Tuesday, 19 February 2019

Ceisteanna (506)

Eoin Ó Broin

Ceist:

506. Deputy Eoin Ó Broin asked the Minister for Communications, Climate Action and Environment his views on whether renewable natural gas has a role in the transition to a carbon-neutral economy. [7770/19]

Amharc ar fhreagra

Freagraí scríofa (Ceist ar Communications)

Renewable gas includes biogas, which can be combusted to generate heat or electricity, and biomethane, which is produced from biogas and can be injected into the gas grid and used for the same applications as natural gas.

In addition to contributing to decarbonisation in the energy sector, the production of biogas through anaerobic digestion also has the potential to reduce emissions in the agriculture and waste sectors. In this regard, I believe there exists a real opportunity for biogas and biomethane to contribute to the transition to a low carbon future.

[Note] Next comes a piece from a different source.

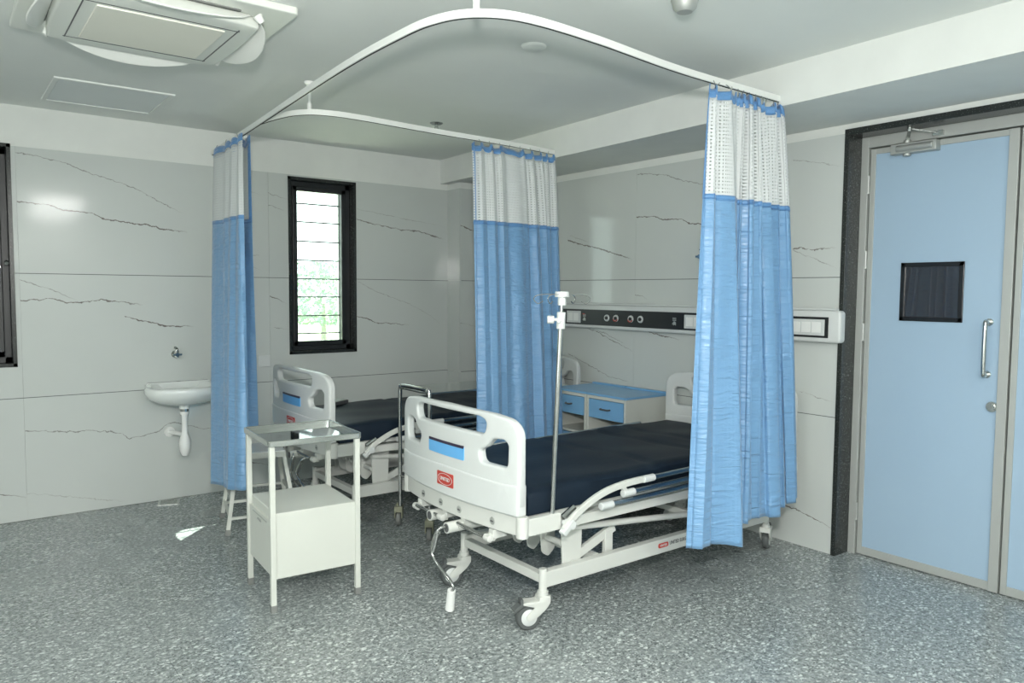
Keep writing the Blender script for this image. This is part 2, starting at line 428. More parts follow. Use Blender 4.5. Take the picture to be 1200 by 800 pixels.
# floor: granite slabs
fl = bpy.data.objects.new('floor', None); C.objects.link(fl); struct(fl, 'grey speckled polished granite floor')
obj('floor_bed', B(XL-.2,.4,YB-.2,.2,-.06,-.004), 'grout', fl)
xs = [-.65-.905*i for i in range(0,8)]; xs = [.4]+[x for x in xs if x > XL]+[XL]
ys = [0]+[-1.42-1.8*i for i in range(0,4)]+[YB]
for i in range(len(xs)-1):
    for j in range(len(ys)-1):
        g = .0006
        obj('slab', B(xs[i+1]+g, xs[i]-g, ys[j+1]+g, ys[j]-g, -.02, 0), 'floor', fl)
struct(obj('ceiling', B(XL-.2,.4,YB-.2,.2,ZC,ZC+.1), 'ceiling'), 'white painted ceiling')
def beam_x(y): return -.49+.042*y
bm = BM()
vs = []
for y in (.02, YB):
    x = beam_x(y); vs.append([bm.verts.new(p) for p in ((x,y,2.45),(.18,y,2.45),(.18,y,ZC+.01),(x,y,ZC+.01))])
for k in range(4): bm.faces.new((vs[0][k], vs[0][(k+1)%4], vs[1][(k+1)%4], vs[1][k]))
bm.faces.new(vs[0]); bm.faces.new(vs[1][::-1])
struct(obj('ceiling_beam', bm, 'plaster'), 'white plastered beam dropping below the ceiling above the right wall')

def walls_with_holes(u0, u1, z0, z1, holes):
    """cells of a rectangle minus rectangles"""
    us = sorted({u0,u1,*[h[0] for h in holes],*[h[1] for h in holes]}); zs = sorted({z0,z1,*[h[2] for h in holes],*[h[3] for h in holes]})
    us = [u for u in us if u0-1e-6 <= u <= u1+1e-6]; zs = [z for z in zs if z0-1e-6 <= z <= z1+1e-6]
    out = []
    for a, b in zip(us, us[1:]):
        for c, d in zip(zs, zs[1:]):
            mu, mz = (a+b)/2, (c+d)/2
            if not any(h[0] < mu < h[1] and h[2] < mz < h[3] for h in holes): out.append((a,b,c,d))
    return out
WIN = (-1.877,-1.306,1.003,2.385); LWIN = (-4.7,-3.665,1.003,2.41)
bm = BM()
for a,b,c,d in walls_with_holes(XL-.2,.4,0,ZC+.1,[WIN,LWIN]): box(bm,a,b,.010,.23,c,d)
wl = struct(obj('wall_left', bm, 'plaster'), 'white wall clad in glossy grey veined tiles with a narrow window')
DOOR = (-5.25,-3.47,0,2.405)
bm = BM()
for a,b,c,d in walls_with_holes(YB-.2,.2,0,ZC+.1,[DOOR]): box(bm,.010,.23,a,b,c,d)
wr = struct(obj('wall_right', bm, 'plaster'), 'white wall clad in glossy grey veined tiles beside the blue door')
struct(obj('wall_behind', B(XL-.2,.4,YB-.2,YB,0,ZC+.1), 'plaster'), 'plain wall behind the camera')
bm = BM()
for a,b,c,d in walls_with_holes(YB-.2,.2,0,ZC+.1,[(-6.7,-3.7,.85,2.35)]): box(bm,XL-.2,XL,a,b,c,d)  # opening added so sky light brightens the ceiling
struct(obj('wall_opposite', bm, 'plaster'), 'plain wall with an added window opening left of the camera')
bm = BM()
for a,b,c,d in ((-6.7,-6.66,.85,2.35),(-3.74,-3.7,.85,2.35),(-6.7,-3.7,.85,.89),(-6.7,-3.7,2.31,2.35),(-5.72,-5.68,.85,2.35),(-4.72,-4.68,.85,2.35)): box(bm,XL-.12,XL-.07,a,b,c,d)
struct(obj('fill_window', bm, 'blackframe'), 'wide black framed window added left of the camera to brighten the room')  # unseen window, added to let ambient light into the room
# column in the corner
cl = struct(obj('wall_corner', B(-.412,0.0,-.19,.011,0,2.46), 'plaster'), 'shallow tiled column in the corner')

def tile(parent, axis, u0, u1, z0, z1, mat, uo, uw=1.6, holes=(), face=0.0, th=.009):
    """one glazed tile; axis 'y' = lies in plane y=face (u = x), 'x' = plane x=face (u = -y)"""
    g, gz = .0006, .0022
    bm = BM()
    for a,b,c,d in walls_with_holes(u0+g,u1-g,z0+gz,z1-gz,[h for h in holes]):
        if axis == 'y': box(bm,a,b,face,face+th,c,d)
        else: box(bm,face,face+th,-b,-a,c,d)
    bmesh.ops.remove_doubles(bm, verts=bm.verts, dist=1e-6)
    uvl = bm.loops.layers.uv.new('UVMap'); zb = math.floor((z0+.001)/.8)*.8
    for fc in bm.faces:
        for l in fc.loops:
            u = l.vert.co.x if axis == 'y' else -l.vert.co.y
            l[uvl].uv = ((u-uo)/uw, (l.vert.co.z-zb)/.8)
    return obj('tile', bm, mat, parent)
rows = [(0,.8),(.8,1.6),(1.6,2.4)]
cols1 = [(-6.83,-5.23,('t_lowA','t_midA','t_upA')),(-5.23,-3.64,('t_lowA','t_midB','t_upB')),(-3.64,-2.03,('t_lowA','t_midA','t_upA')),(-2.03,-.412,('tile','t_midB','t_upB'))]
for a,b,ms in cols1:
    for (z0,z1),mm in zip(rows,ms):
        h = [x for x in (WIN,LWIN) if x[0] < b and x[1] > a and x[2] < z1 and x[3] > z0]
        tile(wl,'y',a,b,z0,z1,mm,a,holes=h)
for z in (.8,1.6):
    for a,b in ((-6.83,-4.70),(-3.665,-1.877),(-1.306,-.412)) if z > 1.2 else ((-6.83,-.412),): obj('joint', B(a,b,.0015,.0099,z-.0022,z+.0022), 'joint', wl)
    obj('joint', B(.0015,.0099,-3.462,-.199,z-.0022,z+.0022), 'joint', wr)
    obj('joint', B(-.40,0,-.1975,-.191,z-.0022,z+.0022), 'joint', cl)
for z0,z1 in rows: tile(cl,'y',-.412,0,z0,z1,('tile','t_midC','t_upC')[rows.index((z0,z1))],-.412,face=-.199)
for z0,z1 in rows: tile(cl,'x',.001,.199,z0,z1,'tile',-1.2,face=-.421)
cols2 = [(.199,1.885,('tile','t_midC','t_upC'),.285),(1.885,3.47,('t_lowA','t_midD','t_upA'),1.885),(5.25,6.6,('t_lowA','t_midD','t_upA'),5.0),(6.6,8.2,('tile','t_midB','t_upB'),6.6)]
for a,b,ms,uo in cols2:
    for (z0,z1),mm in zip(rows,ms): tile(wr,'x',a,b,z0,z1,mm,uo)

struct(obj('door_light_block', B(.24,.30,-5.6,-3.2,-.05,2.7), 'plaster'), 'unseen backing board added behind the blue door to block light leaks')  # unseen board, added to stop sky light leaking under the door
# windows
def window(name, W, label, bars=True, dark=False, first=True):
    x0,x1,z0,z1 = W
    r = bpy.data.objects.new(name, None); C.objects.link(r); struct(r, label); 
    bm = BM(); t = .022
    for a,b,c,d in ((x0,x0+t,z0,z1),(x1-t,x1,z0,z1),(x0,x1,z0,z0+t),(x0,x1,z1-t,z1)): box(bm,a,b,-.006,.23,c,d)
    obj('window_surround', bm, 'granite', r, label='polished black granite reveal')
    bm = BM(); s = .04; yf = .075
    X0,X1,Z0,Z1 = x0+t,x1-t,z0+t,z1-t
    for a,b,c,d in ((X0,X0+s,Z0,Z1),(X1-s,X1,Z0,Z1),(X0,X1,Z0,Z0+s),(X0,X1,Z1-s,Z1)): box(bm,a,b,yf,yf+.06,c,d)
    obj('window_frame', bm, 'blackframe', r, bevel=.003)
    return r,(X0+s,X1-s,Z0+s,Z1-s),yf
r,(a,b,c,d),yf = window('window_1', WIN, 'narrow black framed casement window with horizontal safety bars')
bm = BM(); s = .036
for q in ((a,a+s,c,d),(b-s,b,c,d),(a,b,c,c+s),(a,b,d-s,d)): box(bm,q[0],q[1],yf-.012,yf+.03,q[2],q[3])
obj('sash', bm, 'blackframe', r, bevel=.003)
obj('pane', B(a+s,b-s,yf+.006,yf+.010,c+s,d-s), 'glass', r)
for z in (1.155,1.30,1.452,1.598,1.748,1.90,2.055,2.20):
    obj('window_bar', cyl(BM(),(a-.03,.165,z),(b+.03,.165,z),.0055,seg=8), 'blackframe', r, smooth=True)
bm = BM()
for k in range(19): rods(bm,[(a-.02+k*.028,.212,c-.03),(a-.02+k*.028,.212,d+.03)],.0011,.0011,up=(0,1,0))
for k in range(48): rods(bm,[(a-.02,.213,c+k*.028),(b+.02,.213,c+k*.028)],.0011,.0011)
n_ = obj('insect_net', bm, 'alu', r); n_['kind'] = 'stuff'
hb = cyl(BM(),(a+.016,yf-.03,1.63),(a+.016,yf-.03,1.74),.008,seg=10); box(hb,a+.006,a+.026,yf-.035,yf-.012,1.66,1.72)
obj('handle', hb, 'blackframe', r, smooth=True)
bm = BM()
for x in (b-.006,): box(bm,x,x+.012,.19,.215,c-.02,d+.02); box(bm,x+.022,x+.030,.205,.222,c-.02,d+.02)
obj('screen_channel', bm, 'alu', r, label='pale blue grey sliding screen channel outside the sash')
r,(a,b,c,d),yf = window('window_2', LWIN, 'dark glazed window in a black granite surround at the left edge')
bm = BM()
for q in ((a,a+s,c,d),(b-s,b,c,d),(a,b,c,c+s),(a,b,d-s,d)): box(bm,q[0],q[1],yf-.012,yf+.03,q[2],q[3])
obj('sash', bm, 'blackframe', r, bevel=.003)
obj('pane', B(a+s,b-s,yf+.006,yf+.010,c+s,d-s), 'darkglass', r)
obj('shutter', B(a+s,b-s,yf+.05,yf+.07,c+s,d-s), 'darkgrey', r)
hb = BM(); cyl(hb,(b-.018,yf-.012,1.64),(b-.018,yf-.045,1.64),.011,seg=12); rods(hb,[(b-.018,yf-.042,1.65),(b-.020,yf-.046,1.54)],.007,seg=8); cyl(hb,(b+.02,-.01,1.67),(b+.02,-.03,1.66),.012,seg=12)
obj('handle', hb, 'chrome', r, smooth=True)

# outside
tag(obj('sun_trim_hood', B(-2.7,-.6,.231,1.02,2.52,2.60), 'concrete'), 'unseen concrete sunshade slab added above the narrow window to trim the sun patch', 'sunshade')  # unseen slab, added and sized to cut the sun patch on the floor
g = obj('ground', B(-20,40,.45,11,-1.02,-1.0), 'road'); struct(g, 'pale ground outside the window')
g = obj('lawn', B(-20,60,11,70,-1.05,-.98), 'grass'); struct(g, 'green lawn outside the window')
def tree(x, y, h, w_, sd, label):
    rnd = random.Random(sd); t = thing('tree', label, 'tree', (x,y,-1), group='trees outside the window')
    obj('trunk', cyl(BM(),(0,0,0),(0,0,h*.5),.16,.08,seg=8), 'bark', t)
    bm = BM()
    for k in range(1500):
        a = rnd.uniform(0,2*PI); rr = w_*math.sqrt(rnd.random()); z = h*(.25+.75*rnd.random()); lim = math.sin(min(1,(z/h-.2)/.8)*PI*.85)**.5 if z/h > .2 else .2
        c_ = Vector((rr*lim*math.cos(a), rr*lim*math.sin(a), z)); sz = rnd.uniform(.07,.17)
        n = Vector((rnd.gauss(0,1),rnd.gauss(0,1),rnd.gauss(0,1))).normalized(); u = n.orthogonal().normalized(); v = n.cross(u)
        bm.faces.new([bm.verts.new(c_+u*sz), bm.verts.new(c_+v*sz*.6), bm.verts.new(c_-u*sz), bm.verts.new(c_-v*sz*.6)])
    o = obj('crown', bm, 'leafy', t); o['kind'] = 'stuff'
tree(5.0,26,3.1,2.6,1,'bushy green tree seen through the narrow window, left of the two')
tree(10.5,28,3.8,2.8,2,'taller green tree seen through the narrow window, right of the two')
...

The Support Scheme for Renewable Heat has been developed to financially support the adoption of renewable heating systems by commercial, industrial, agricultural, district heating and other non-domestic heat users not covered by the EU Emissions Trading System. The next phase of the scheme includes support for anaerobic digestion heating systems which produce biogas and combust it to produce heat. This phase of the scheme is expected to open for applications early this year, subject to the European Commission state aid process. Under Project Ireland 2040, the National Development Plan sets out an allocation of €300 million for the rollout of the scheme for the period up to 2027.

In addition, Gas Networks Ireland is currently delivering the Causeway Project, which is co-funded by the European Union and includes a biomethane injection facility allowing biomethane to be injected into the gas grid for the first time. This facility is expected to be operational in the coming weeks. In addition, under the first call for applications from the Climate Action Fund, a further Gas Networks Ireland project was successful, which will include the installation of a second biomethane injection facility.

The draft National Energy and Climate Plan, which was published in December 2018, sets out additional measures that are planned to be implemented over the period to 2030. These planned measures include supporting 1.6 TWh (i.e. 1.6 million MWh) of biomethane injection into the gas grid by 2030. It should be noted that there is a cost differential for energy consumers between natural gas and biomethane. How this cost differential could be bridged (e.g. support scheme, obligation, etc.) is being considered by my Department.

The public consultation on the draft National Energy and Climate Plan closes on 22 February and I would encourage any stakeholders to make submissions to this consultation. The final National Energy and Climate Plan must be approved by Government and published by the end of this year.